Кроме того, я полагаю, что мы никогда не должны думать, что идем к коммунизму по дороге, усыпанной цветами. Это было бы для литератора вредной и непростительной ошибкой. Большие цели и дела всегда требуют большой смелости и правдивости.
По возвращении из Средней Азии я был хорошо принят в Москве и в республике. Я был избран депутатом Верховного Совета СССР. За эти же годы вышло в свет много моих книг на родном и русском языках. Но особенно приятно мне русское двухтомное издание моих стихов и поэм, осуществленное издательством «Художественная литература» в 1970 году. Это значительное событие в жизни литератора, пишущего на языке малочисленного народа.

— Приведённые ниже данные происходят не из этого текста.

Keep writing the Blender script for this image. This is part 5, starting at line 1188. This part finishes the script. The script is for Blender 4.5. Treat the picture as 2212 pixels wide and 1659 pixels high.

Я объездил почти всю нашу страну. Нет, пожалуй, такой республики, где бы я не был. Ездить мне нравится. Хочу подчеркнуть, что я не только приезжал в разные республики и с радостью видел красоту каждой земли, с благодарностью ел хлеб, пил вино, но и писал о культуре и литературе многих народов. Так было, к примеру, с Грузией, Арменией, Таджикистаном, Казахстаном, Туркменией, не говоря уже о России. Уважение к культуре разных народов, интерес к ним у меня в крови, и я считаю это благом и радостью для себя. Сейчас я работаю над книгой в прозе, где будет рассказано о поэзии и искусстве многих народов страны и мира. Всякую национальную замкнутость и ограниченность считаю неприемлемыми для себя и вообще для художника нашего времени. Я уверен в том, что все ценное в культуре человечества должно быть достоянием всех народов.
Мне также приходилось побывать в странах Азии и Европы. И это было полезно для меня и для моей работы. Я люблю свой дом и мир.
Здесь я пытался рассказать не только о своей жизни, но и высказать мои взгляды на творчество. А впрочем, лучшим определением творческой поэзии и лучшей автобиографией художника являются его произведения.